I SAILED WITH MAGELLAN

by Stuart Dybek

Pub Date: Nov. 1st, 2003
ISBN: 0-374-17407-5
Publisher: Farrar, Straus and Giroux

A crowded, episodic novel-in-stories portrays life in a multiethnic midwestern urban enclave pretty much as did Dybek’s memorable story collections (The Coast of Chicago, 1990, etc.).

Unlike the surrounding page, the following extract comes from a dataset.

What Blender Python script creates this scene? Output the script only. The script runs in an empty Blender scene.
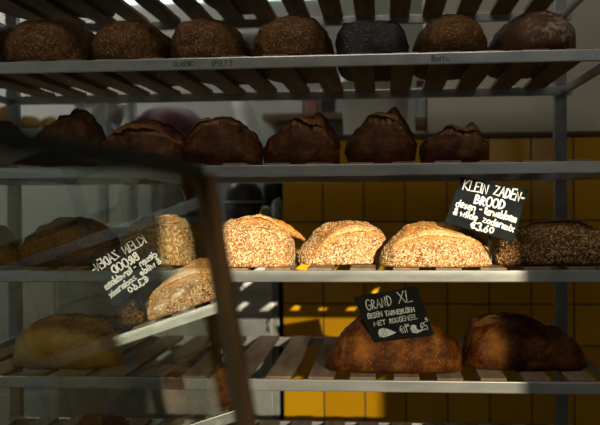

The scene is Chicago’s fictional “Little Village,” and the focal character (who doesn’t appear in all 11 stories, is Perry Katzek, whom we first encounter in the opening story “Song.” Here, he’s a precocious crooner employed by his Uncle “Lefty” Antic (Korean War vet, self-taught musician, and drunk) to perform at Lefty’s favorite wateringholes, for drinks (bourbon for uncle, root beer for nephew). We also eavesdrop on Perry’s loving rivalry and mischievous collusion with his extroverted younger brother Mick (a day at a nearby beach in “Undertow,” first intimations of adolescent sexuality and premature death in “Blue Boy”). Other tales relate Perry’s efforts to earn a better-late-than-never high-school diploma, while abetting his buddy Stosh’s harebrained scheme to grow and sell “Orchids” (in Chicago, yet); live by himself, become a writer, and plumb the mysteries of womanhood (“Lunch at the Loyola Arms”); and, in a graceful concluding story-coda (“Je Reviens”), pursue a vision of beauty that’s as elusive and deceptive as are most of his other dreams. Uncle Lefty reappears, during his hallucinatory final days, in “A Minor Mood.” And Mick, grown into a professional actor and compulsive vagrant, revisits the old neighborhood where his “ever-fomenting theories that life was essentially about playing roles” were formed, in “Qué Quieres.” Good as these tales are, they’re dwarfed by the aforementioned “Blue Boy,” in which the embryonic writer in Perry responds to early emotional and intellectual challenges; and by the superb novella “Breasts,” a tightly plotted little nightmare depicting the fateful collisions of a mob hit man preoccupied with encountered and remembered images of old girlfriends, a stoical Little Village entrepreneur, and a cross-dressing retired pro wrestler working as a store security cop.

Dybek has become his generation’s Nelson Algren. That’s no small achievement.